(1900–1958) French physicist
Frédéric Joliot, the son of a prosperous Paris tradesman, was educated at the School of Industrial Physics and Chemistry. In 1923 he began his research career at the Radium Institute under Marie Curie, where he obtained his doctorate in 1930. He was appointed to a new chair of nuclear chemistry at the Collège de France in 1937 and, after World War II in which he played an important part in the French Resistance, was head of the new Commissariat à l'Energie Atomique (1946–50. In 1956 he became head of the Radium Institute.
In 1926 Joliot married the daughter of Marie Curie, Irène, and changed his name to Joliot-Curie. In 1931 they began research that was to win them the Nobel Prize for chemistry in 1935 for their fundamental discovery of artificial radioactivity (1934). His description of the crucial experiment is as follows: “We bombarded aluminum with alpha rays [the heavy nucleus of a helium atom, made of two protons and two neutrons] … then after a certain period of irradiation, we removed the source of alpha rays. We now observed that the sheet of aluminum continued to emit positive electrons over a period of several minutes.” What had happened was that the stable aluminum atom had absorbed an alpha-particle and transmuted into an (until then) unknown isotope of silicon, which was radioactive with a half-life of about 3.5 minutes. The significance of this was that it produced the first clear chemical evidence for transmutation and opened the door to a virtually new discipline. Soon large numbers of radioisotopes were created, and they became an indispensable tool in various branches of science. Dramatic confirmation of the Joliot-Curies' discovery was provided when Frédéric realized that the cyclotron at the laboratory of Ernest Lawrence in California would have been producing artificial elements unwittingly. He cabled them to switch off their cyclotron and listen. To their surprise the Geiger counter continued clicking away, registering for the first time the radioactivity of nitrogen–13.
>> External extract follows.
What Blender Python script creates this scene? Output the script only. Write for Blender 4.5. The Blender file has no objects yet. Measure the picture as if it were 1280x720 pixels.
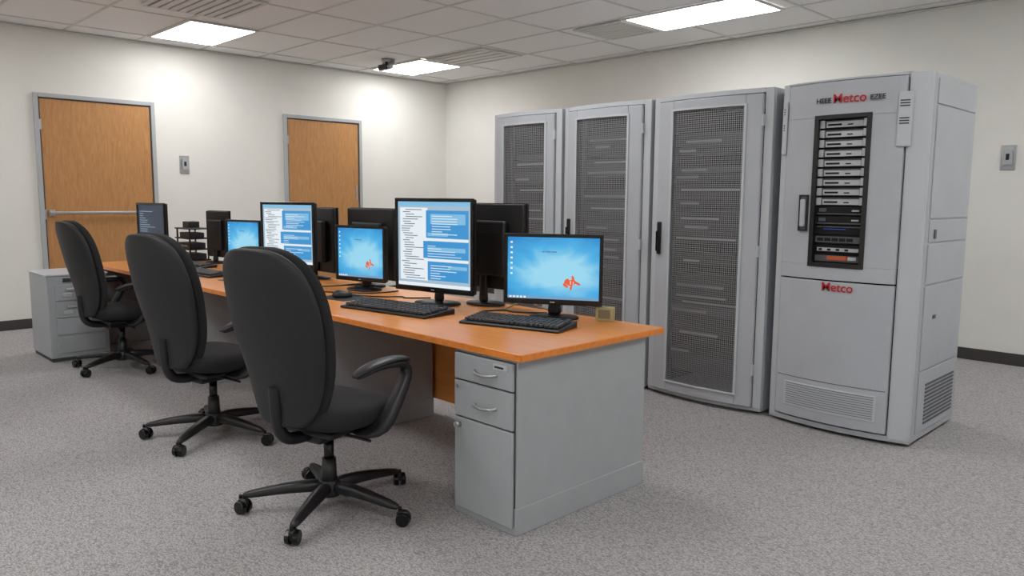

In 1939 Joliot-Curie was quick to see the significance of the discovery of nuclear fission by Otto Hahn. He confirmed Hahn's work and saw the likelihood of a chain reaction. He further realized that the chain reaction could only be produced in the presence of a moderator to slow the neutrons down. A good moderator was the heavy water that was produced on a large scale only in Norway at Telemark. With considerable foresight Joliot-Curie managed to persuade the French government to obtain this entire stock of heavy water, 185 kilograms in all, and to arrange for its shipment to England out of the reach of the advancing German army.